On Sunday, in football's oldest rivalry, Chicago will take the test administered to all Bears teams with championship aspirations—the first of two games in 14 days against the Packers. When asked about the Bears' chances Sunday, Levy switches out of business mode; suddenly, he could be one of his restaurant's effortlessly confident customers.
"We play them twice, and I think Green Bay is overrated and the Bears are underrated," Levy said. "So I think as fans, we gotta be confident that they're gonna do well."
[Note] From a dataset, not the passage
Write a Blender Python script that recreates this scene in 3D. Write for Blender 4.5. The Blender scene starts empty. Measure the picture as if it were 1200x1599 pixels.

The year '25 has been a tumultuous one in the Windy City, but constants remain: toppings (but no ketchup) adorn hot dogs on North Clark Street; insults fly into the wee hours of the morning; autumn hope springs eternal from Rogers Park to the East Side.
"It's a feeling that you get inside. It's nowhere that you can find it—it's just in your heart," Perez said, recalling watching games growing up with her dad. "That's what (the Bears) bring back, the heart—the heart of home, the heart of your life, the heart of Chicago."